Um levantamento realizado pelo jornal Folha de S.Paulo na Justiça do Trabalho revelou que dezenas de empresas brasileiras foram condenadas por praticar assédio eleitoral em apoio ao ex-presidente Jair Bolsonaro (PL) durante a campanha presidencial de 2022. As decisões judiciais mostram um padrão de intimidação e pressão sobre trabalhadores, em práticas que remetem ao antigo voto de cabresto da República Velha.
A reportagem identificou 30 sentenças, em primeira e segunda instância, que reconheceram a responsabilidade de companhias por tentar influenciar a escolha de seus funcionários por meio de coação, ameaças ou promessas de benefícios.
Exemplos de assédio comprovados na Justiça
Em Minas Gerais, a Agronelli Ltda. foi condenada por fixar adesivos de Bolsonaro em mesas e computadores, além de promover palestras em defesa do então presidente. Em um desses eventos, um diretor afirmou que, caso o PT vencesse, a empresa seria prejudicada e empregos estariam em risco.
No Paraná, a Transben Transportes enviou vídeos aos colaboradores pedindo votos para Bolsonaro. Em uma das gravações, um representante dizia: “Se o Lula ganhar vai ter desemprego. A nossa empresa vai sofrer bastante”. A empresa também ofereceu ajuda de custo para motoristas viajarem a fim de votar no candidato.
No Espírito Santo, a Febracis foi condenada a indenizar uma funcionária em R$ 10 mil após gestores afirmarem que a eleição era uma “guerra espiritual”, apresentando Bolsonaro como “enviado de Deus” e Lula como o “Diabo”.
Outro caso ocorreu em Minas Gerais, no Frigorífico Serradão, onde trabalhadores receberam camisetas com slogans bolsonaristas e a promessa de um pernil para quem comprovasse o voto. Para a Justiça, vídeos anexados aos autos demonstraram “apoio explícito a um candidato imposto pela empresa”.
Demissões e perseguições
Alguns trabalhadores relataram perseguição direta. Um motorista da Sada Bioenergia e Agricultura afirmou ter sido demitido aos 64 anos, após 12 anos na empresa, por se recusar a usar um adesivo de Bolsonaro. Na Radiodoc, em São Paulo, funcionários foram avisados de que “sofreriam as consequências” se não votassem no ex-presidente. A empresa ainda prometeu folga para quem participasse de atos de campanha.
Impacto nacional
Segundo dados do Ministério Público do Trabalho (MPT), em 2022 foram registradas 3.145 denúncias de assédio eleitoral em todo o país. Para lidar com os casos, o órgão firmou 560 termos de ajuste de conduta e ajuizou 105 ações civis públicas.

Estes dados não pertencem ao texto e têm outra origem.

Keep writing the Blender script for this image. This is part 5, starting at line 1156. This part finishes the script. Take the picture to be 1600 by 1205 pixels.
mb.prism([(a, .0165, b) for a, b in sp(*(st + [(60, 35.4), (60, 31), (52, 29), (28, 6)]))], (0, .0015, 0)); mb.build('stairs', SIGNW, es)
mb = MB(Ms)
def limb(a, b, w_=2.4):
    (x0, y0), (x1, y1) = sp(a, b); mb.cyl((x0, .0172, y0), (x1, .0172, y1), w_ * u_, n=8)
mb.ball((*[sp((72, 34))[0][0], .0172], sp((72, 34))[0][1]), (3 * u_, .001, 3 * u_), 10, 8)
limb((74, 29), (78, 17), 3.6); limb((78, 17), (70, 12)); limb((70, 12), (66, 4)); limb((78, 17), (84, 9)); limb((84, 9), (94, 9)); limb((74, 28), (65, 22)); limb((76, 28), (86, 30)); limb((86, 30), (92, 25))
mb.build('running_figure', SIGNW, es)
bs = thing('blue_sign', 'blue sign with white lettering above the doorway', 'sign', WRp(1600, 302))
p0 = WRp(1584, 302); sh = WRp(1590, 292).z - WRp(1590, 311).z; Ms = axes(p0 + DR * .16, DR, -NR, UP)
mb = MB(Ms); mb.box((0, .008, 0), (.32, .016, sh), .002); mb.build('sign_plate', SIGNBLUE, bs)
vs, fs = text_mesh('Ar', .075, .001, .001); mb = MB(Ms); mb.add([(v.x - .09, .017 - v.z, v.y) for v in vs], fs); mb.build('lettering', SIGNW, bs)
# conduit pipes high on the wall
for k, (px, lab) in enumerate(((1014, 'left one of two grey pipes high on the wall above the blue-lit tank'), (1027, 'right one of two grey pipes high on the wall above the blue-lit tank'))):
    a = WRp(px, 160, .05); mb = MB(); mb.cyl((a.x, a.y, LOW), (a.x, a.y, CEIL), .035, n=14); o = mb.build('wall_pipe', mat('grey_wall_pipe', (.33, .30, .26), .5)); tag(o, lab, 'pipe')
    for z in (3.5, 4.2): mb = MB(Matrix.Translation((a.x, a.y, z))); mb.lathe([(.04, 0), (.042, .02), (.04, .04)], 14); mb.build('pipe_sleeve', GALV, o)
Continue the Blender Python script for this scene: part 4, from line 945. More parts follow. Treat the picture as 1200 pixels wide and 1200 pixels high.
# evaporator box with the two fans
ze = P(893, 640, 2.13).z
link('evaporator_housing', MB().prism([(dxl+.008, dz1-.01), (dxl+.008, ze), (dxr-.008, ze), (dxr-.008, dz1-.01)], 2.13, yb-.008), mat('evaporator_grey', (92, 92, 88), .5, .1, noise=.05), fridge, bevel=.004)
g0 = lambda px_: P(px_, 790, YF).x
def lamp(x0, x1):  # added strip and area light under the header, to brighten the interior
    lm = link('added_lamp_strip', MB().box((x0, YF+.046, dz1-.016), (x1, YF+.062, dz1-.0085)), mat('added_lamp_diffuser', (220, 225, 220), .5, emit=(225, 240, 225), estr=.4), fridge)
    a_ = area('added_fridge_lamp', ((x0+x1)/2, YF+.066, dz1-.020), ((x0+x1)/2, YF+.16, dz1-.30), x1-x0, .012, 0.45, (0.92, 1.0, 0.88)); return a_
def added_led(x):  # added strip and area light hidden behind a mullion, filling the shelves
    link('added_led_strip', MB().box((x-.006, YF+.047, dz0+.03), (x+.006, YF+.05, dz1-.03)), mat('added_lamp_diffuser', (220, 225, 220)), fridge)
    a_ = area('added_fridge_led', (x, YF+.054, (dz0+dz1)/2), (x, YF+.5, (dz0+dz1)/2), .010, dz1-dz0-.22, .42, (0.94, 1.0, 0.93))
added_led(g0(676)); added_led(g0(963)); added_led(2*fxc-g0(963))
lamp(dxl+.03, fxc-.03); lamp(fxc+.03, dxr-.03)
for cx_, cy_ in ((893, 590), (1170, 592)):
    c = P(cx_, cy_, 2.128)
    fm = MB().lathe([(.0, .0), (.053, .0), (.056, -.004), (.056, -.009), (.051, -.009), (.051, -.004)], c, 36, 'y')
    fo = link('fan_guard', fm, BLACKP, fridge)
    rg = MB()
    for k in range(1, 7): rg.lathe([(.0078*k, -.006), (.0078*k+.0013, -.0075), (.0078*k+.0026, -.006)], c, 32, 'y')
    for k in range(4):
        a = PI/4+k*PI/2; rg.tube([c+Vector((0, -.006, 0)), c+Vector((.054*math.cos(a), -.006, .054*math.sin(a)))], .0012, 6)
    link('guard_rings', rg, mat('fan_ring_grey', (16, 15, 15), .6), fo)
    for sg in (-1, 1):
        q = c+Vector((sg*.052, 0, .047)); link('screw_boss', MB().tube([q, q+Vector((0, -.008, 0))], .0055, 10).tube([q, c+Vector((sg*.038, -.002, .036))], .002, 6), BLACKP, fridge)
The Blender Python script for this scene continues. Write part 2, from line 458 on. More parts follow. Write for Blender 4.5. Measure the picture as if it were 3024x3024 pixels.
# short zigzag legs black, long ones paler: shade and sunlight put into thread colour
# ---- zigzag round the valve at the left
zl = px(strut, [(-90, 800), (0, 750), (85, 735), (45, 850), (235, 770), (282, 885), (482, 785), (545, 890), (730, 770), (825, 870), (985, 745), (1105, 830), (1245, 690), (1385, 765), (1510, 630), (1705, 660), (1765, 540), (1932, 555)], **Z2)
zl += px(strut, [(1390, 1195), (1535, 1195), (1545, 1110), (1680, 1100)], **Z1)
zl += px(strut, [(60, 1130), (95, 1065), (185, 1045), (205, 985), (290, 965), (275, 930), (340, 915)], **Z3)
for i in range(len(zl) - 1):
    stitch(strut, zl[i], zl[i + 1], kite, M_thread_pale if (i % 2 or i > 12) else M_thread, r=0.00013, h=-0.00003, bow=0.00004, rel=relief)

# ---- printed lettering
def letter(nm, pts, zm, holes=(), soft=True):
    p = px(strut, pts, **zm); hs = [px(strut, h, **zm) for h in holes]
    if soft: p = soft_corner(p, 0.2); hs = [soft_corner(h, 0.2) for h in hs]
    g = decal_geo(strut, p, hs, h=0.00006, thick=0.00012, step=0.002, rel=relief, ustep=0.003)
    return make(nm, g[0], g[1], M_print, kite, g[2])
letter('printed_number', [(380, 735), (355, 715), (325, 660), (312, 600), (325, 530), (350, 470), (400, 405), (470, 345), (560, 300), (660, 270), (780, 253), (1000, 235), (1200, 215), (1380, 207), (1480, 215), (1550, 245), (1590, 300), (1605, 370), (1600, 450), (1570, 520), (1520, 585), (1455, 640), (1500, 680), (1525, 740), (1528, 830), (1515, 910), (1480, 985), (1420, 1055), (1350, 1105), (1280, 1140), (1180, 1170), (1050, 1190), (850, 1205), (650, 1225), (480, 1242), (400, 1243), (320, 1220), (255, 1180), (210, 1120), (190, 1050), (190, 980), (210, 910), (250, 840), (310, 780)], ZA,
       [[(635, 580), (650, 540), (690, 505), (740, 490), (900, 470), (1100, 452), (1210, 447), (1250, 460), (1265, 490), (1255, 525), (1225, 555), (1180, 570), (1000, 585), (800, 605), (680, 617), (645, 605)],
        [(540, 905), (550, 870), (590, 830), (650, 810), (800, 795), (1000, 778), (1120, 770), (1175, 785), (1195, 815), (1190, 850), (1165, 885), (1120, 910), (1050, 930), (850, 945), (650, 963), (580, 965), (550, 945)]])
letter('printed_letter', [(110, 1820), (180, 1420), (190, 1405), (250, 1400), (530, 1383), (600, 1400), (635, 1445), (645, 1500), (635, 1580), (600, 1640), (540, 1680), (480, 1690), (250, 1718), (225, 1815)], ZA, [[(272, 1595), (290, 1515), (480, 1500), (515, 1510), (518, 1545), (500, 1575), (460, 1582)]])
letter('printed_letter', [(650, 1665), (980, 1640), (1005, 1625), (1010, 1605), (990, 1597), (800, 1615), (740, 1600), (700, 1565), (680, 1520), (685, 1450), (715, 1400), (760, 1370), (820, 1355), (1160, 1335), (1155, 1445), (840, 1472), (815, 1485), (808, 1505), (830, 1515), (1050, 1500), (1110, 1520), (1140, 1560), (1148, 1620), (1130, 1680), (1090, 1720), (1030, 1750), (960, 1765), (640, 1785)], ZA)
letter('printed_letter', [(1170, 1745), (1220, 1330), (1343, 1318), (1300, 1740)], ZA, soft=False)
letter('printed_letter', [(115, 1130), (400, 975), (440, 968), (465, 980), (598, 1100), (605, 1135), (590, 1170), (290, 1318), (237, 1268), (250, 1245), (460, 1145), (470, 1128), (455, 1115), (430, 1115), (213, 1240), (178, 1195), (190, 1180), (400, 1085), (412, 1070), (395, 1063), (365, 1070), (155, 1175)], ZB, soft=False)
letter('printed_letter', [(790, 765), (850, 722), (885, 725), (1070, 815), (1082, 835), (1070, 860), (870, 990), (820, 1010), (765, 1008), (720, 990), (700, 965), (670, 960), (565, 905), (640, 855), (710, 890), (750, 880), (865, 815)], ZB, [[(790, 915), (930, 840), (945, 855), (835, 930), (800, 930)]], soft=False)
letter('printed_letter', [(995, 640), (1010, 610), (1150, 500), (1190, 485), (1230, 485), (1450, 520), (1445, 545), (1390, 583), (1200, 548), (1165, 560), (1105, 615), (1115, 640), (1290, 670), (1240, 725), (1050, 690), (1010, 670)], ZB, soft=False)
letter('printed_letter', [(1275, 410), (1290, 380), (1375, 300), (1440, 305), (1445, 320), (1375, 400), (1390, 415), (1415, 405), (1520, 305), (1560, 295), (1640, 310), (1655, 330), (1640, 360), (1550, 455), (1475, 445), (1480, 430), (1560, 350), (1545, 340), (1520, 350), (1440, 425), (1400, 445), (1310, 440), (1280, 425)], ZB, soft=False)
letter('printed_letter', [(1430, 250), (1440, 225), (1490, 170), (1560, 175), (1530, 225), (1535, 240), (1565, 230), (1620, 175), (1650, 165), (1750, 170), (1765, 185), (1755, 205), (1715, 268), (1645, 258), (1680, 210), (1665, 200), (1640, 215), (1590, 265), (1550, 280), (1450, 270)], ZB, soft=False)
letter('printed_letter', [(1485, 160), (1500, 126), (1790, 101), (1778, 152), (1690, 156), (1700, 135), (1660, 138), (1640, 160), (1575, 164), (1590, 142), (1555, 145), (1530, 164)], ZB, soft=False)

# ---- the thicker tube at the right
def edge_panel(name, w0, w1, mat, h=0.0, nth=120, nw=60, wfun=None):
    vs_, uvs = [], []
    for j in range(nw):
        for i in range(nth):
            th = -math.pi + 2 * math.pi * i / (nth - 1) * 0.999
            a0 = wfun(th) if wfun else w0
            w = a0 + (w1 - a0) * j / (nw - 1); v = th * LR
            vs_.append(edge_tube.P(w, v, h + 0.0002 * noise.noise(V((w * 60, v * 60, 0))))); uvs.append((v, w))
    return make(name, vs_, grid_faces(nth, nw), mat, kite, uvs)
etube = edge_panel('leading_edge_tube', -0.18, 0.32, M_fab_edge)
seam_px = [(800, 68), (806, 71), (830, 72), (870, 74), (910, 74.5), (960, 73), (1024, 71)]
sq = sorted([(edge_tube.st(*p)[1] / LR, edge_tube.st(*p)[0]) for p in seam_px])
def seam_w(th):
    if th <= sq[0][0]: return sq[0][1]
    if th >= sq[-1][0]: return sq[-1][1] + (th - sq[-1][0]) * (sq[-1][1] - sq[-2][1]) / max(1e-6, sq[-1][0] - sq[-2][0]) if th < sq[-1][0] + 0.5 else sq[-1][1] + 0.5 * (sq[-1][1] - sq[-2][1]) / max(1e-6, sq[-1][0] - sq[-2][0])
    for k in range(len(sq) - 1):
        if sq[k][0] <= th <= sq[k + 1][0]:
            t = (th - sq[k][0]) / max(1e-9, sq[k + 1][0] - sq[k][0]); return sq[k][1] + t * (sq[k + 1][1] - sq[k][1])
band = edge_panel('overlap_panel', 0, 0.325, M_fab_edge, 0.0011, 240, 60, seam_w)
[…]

Em uma dessas ações, a SLC Agrícola, no Piauí, foi condenada a pagar R$ 100 mil em danos morais coletivos. A empresa teria deslocado 34 funcionários para uma fazenda distante no dia do segundo turno, sem fornecer transporte, dificultando que pudessem votar.
No Mato Grosso, a Fomentas foi condenada a indenização de R$ 50 mil após serem exibidas imagens de funcionários segurando uma faixa em apoio a Bolsonaro e participando de reuniões onde eram exibidos vídeos contra Lula.
Risco à democracia
Para especialistas, o assédio eleitoral representa uma ameaça direta à democracia. Eneida Desiree Salgado, professora de direito constitucional e eleitoral da Universidade Federal do Paraná, afirmou: “Assim como o voto de cabresto no contexto do coronelismo da Primeira República, o que está em jogo não é apenas a liberdade de um voto. Com a existência do assédio eleitoral, toda a lisura do sistema é posta em risco”.
Pesquisas reforçam a gravidade do fenômeno. De acordo com o Datafolha, 4% dos eleitores brasileiros declararam ter sofrido algum tipo de assédio eleitoral durante a campanha de 2022, o que expõe a dimensão do problema e a necessidade de mecanismos de proteção mais eficazes para garantir a livre expressão do voto.